Undeterred that she could not really move her head, Sael crouched down and strained his own head to look up at her, “Peace be with you,” he said, smiling at the woman. I marveled at his strenuous effort to share a sign of peace with her.

This, in a sense is what Jesus does to each of us. Often we too are hunched over and bowed down by fears, anxieties, uncertainties, yet Jesus comes to us and says, “Peace be with you…”

Let us take another look at the words we read during this Easter season in the liturgy, “…The doors being shut where the disciples were, for fear of the Jews, Jesus came and stood among then and said, ‘Peace be with you.’

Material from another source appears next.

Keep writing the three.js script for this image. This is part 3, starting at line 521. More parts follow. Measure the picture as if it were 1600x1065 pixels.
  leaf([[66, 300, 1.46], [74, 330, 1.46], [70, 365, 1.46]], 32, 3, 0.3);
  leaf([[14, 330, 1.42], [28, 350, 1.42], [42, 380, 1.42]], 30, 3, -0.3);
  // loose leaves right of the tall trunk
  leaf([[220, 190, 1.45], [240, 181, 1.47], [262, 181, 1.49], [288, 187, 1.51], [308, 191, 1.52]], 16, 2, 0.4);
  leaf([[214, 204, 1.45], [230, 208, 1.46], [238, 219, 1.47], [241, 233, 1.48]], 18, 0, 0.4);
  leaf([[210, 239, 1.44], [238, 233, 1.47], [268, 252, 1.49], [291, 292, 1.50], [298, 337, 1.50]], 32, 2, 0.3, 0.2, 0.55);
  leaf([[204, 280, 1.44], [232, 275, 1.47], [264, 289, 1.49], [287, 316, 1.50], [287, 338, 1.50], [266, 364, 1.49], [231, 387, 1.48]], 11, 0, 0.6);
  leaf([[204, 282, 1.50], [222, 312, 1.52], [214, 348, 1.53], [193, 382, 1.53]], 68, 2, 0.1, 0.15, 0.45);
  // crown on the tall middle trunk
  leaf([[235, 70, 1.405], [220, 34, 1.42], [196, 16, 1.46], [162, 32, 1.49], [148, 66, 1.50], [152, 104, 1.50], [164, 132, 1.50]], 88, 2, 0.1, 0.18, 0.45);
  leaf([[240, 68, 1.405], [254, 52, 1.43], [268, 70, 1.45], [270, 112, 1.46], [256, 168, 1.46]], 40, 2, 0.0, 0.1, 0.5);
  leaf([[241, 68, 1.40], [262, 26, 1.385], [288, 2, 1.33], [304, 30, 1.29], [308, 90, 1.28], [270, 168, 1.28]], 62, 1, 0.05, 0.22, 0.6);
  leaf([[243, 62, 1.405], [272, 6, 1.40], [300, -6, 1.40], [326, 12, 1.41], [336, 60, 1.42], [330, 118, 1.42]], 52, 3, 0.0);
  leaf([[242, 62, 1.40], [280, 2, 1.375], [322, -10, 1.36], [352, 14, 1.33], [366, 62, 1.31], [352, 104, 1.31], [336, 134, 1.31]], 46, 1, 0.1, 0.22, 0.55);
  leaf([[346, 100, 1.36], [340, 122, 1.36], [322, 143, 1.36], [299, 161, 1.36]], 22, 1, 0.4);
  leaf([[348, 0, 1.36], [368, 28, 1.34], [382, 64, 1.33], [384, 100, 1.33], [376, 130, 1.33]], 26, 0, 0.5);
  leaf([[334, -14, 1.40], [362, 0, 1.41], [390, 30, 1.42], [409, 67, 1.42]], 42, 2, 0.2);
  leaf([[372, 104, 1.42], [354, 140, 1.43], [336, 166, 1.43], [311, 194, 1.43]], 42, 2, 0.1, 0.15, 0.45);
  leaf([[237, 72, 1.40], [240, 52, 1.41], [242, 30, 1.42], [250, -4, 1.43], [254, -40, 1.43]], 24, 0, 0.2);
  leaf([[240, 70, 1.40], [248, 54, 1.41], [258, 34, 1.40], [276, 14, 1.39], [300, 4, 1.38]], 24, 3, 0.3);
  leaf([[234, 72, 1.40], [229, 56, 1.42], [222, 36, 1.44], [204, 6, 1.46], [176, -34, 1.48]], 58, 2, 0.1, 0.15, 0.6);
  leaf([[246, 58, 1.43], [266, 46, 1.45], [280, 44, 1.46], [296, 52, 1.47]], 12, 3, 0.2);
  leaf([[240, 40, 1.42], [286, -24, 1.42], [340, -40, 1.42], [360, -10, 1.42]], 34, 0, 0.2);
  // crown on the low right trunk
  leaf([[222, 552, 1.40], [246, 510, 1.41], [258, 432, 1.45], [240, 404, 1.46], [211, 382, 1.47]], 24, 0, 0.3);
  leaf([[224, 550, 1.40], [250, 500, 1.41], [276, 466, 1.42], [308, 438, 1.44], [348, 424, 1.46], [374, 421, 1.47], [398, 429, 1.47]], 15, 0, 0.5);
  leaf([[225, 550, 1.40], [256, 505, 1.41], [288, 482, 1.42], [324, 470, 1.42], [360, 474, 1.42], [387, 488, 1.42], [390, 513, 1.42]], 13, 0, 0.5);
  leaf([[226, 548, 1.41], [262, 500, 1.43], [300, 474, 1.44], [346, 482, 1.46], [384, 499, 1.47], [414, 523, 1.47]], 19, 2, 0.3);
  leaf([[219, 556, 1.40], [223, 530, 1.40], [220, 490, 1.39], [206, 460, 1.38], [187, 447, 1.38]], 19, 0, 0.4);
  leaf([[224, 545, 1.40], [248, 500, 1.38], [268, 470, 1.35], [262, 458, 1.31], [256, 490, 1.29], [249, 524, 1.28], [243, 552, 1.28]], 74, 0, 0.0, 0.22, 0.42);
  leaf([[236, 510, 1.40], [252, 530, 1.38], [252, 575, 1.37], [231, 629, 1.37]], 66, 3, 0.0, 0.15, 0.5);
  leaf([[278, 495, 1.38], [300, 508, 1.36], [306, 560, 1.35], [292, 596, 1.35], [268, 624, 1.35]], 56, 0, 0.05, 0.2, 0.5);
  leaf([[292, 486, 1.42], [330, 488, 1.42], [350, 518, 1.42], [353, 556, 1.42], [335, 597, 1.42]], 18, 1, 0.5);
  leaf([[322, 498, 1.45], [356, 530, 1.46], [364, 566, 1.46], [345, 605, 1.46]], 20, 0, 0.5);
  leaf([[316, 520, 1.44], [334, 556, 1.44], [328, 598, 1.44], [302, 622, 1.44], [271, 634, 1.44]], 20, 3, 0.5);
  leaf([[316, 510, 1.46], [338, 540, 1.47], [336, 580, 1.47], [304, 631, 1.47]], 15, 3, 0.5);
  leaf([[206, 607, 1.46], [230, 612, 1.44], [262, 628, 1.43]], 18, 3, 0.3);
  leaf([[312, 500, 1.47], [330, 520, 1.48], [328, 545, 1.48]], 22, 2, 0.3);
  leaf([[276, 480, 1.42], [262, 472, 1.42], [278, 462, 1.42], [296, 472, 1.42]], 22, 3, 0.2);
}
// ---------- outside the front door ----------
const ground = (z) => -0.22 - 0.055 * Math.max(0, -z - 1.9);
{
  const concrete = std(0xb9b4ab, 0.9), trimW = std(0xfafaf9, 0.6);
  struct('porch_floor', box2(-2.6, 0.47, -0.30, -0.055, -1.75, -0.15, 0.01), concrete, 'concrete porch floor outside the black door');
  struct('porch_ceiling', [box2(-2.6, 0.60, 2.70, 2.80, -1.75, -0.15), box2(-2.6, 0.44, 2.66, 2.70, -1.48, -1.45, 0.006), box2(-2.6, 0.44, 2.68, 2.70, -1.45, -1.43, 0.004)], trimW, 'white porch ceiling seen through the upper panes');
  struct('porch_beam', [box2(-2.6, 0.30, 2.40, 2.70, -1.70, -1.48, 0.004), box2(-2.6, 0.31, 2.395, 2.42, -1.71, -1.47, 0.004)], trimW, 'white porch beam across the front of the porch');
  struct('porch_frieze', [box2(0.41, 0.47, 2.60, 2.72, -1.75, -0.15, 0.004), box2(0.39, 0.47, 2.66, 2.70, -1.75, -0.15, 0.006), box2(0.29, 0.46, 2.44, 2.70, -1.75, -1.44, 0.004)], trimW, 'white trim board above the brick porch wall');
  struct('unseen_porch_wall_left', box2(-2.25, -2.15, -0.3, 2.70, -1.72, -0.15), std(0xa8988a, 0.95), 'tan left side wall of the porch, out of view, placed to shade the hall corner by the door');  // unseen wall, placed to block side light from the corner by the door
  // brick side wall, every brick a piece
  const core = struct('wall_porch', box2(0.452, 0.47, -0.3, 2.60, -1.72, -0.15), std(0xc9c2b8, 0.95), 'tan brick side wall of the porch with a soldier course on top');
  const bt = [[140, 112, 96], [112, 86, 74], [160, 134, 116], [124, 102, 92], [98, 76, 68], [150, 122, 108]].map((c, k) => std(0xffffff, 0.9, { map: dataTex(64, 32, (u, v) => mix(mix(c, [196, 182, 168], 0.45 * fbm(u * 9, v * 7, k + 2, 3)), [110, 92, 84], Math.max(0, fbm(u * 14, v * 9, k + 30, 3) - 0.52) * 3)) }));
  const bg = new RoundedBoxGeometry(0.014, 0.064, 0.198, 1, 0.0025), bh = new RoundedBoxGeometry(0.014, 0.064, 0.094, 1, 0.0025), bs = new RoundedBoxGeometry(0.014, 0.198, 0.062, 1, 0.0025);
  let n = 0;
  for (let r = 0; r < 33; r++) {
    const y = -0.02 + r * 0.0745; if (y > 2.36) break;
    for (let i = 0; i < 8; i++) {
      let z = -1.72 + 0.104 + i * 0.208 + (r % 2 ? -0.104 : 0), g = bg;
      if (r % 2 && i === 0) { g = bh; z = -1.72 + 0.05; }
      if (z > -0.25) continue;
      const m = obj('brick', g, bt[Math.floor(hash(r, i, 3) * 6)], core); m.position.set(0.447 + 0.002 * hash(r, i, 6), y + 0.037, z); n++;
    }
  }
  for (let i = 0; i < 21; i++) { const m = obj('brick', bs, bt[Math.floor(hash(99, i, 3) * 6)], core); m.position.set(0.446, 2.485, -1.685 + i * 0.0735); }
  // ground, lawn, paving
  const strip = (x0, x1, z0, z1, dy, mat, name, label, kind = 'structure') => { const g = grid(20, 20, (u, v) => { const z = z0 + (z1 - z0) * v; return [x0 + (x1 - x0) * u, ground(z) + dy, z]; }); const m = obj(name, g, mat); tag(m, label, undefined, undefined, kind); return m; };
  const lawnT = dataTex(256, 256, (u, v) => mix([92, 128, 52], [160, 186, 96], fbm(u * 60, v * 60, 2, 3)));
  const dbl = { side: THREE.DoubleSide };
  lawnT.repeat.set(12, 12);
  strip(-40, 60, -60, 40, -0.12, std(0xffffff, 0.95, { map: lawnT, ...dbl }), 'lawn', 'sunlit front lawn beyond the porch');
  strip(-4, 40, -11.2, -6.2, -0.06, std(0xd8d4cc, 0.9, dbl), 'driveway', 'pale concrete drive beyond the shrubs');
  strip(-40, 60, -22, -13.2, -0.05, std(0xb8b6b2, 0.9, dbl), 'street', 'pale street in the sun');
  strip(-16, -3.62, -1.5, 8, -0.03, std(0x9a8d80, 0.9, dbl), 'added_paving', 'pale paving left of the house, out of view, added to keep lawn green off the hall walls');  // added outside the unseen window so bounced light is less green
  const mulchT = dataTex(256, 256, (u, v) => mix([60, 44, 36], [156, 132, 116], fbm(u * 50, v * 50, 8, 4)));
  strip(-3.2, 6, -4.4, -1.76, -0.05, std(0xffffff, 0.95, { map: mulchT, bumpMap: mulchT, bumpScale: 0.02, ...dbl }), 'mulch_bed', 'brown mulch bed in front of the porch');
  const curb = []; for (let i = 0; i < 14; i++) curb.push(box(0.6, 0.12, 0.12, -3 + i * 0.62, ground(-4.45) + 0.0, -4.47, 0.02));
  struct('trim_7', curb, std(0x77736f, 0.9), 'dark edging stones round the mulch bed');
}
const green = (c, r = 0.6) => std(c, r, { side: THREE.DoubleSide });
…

How deep and powerful His presence must be to the disciples as He appeared in the room despite the closed door, seemingly inaccessible.Perhaps, locked? Bolted even? His words must have penetrated the depths of their hearts, bowed down with sorrow. Peace?  I wonder if it was disconcerting to them. He, who just suffered humiliating torture and a brutal death says, “Peace be with you,” to his cowardly friends, who excused themselves from the bloody scene out of fear. This peace shatters the darkness, shame and fear.

He shows them His wounds, where he has been pierced and yet He says, “peace” – because He has redeemed the world. Everything has changed for the entire cosmos through His life, passion, death and resurrection, and thus the Savior of the world, says, “peace.”

Despite whatever closed doors we may have, despite our external circumstances, sufferings, confusion, apprehensions, or fears, He says, “peace” to each of us. More so, He calls us to be this peace amid a chaotic world; to calm the doubts, anxieties and troubles – with His peace – because He has conquered sin and death.

This peace, borne of His redemption is a particular call for religious because those consecrated to Him are intimately linked to the Redemption.

In an Easter letter from 1983, St. John Paul II wrote, about religious, “In their consecration to Jesus Christ they are a sign of the redemption that He accomplished. .. They are instruments for bringing this redemption to the people of God. They do so by the vitality that radiates from the lives they live in union with Jesus…”

Because of this, the consecrated religious, with Jesus, can say to a world that often seems dark, “peace be with you!”

May Jesus fill your hearts with His peace, joy and confidence in His love for you.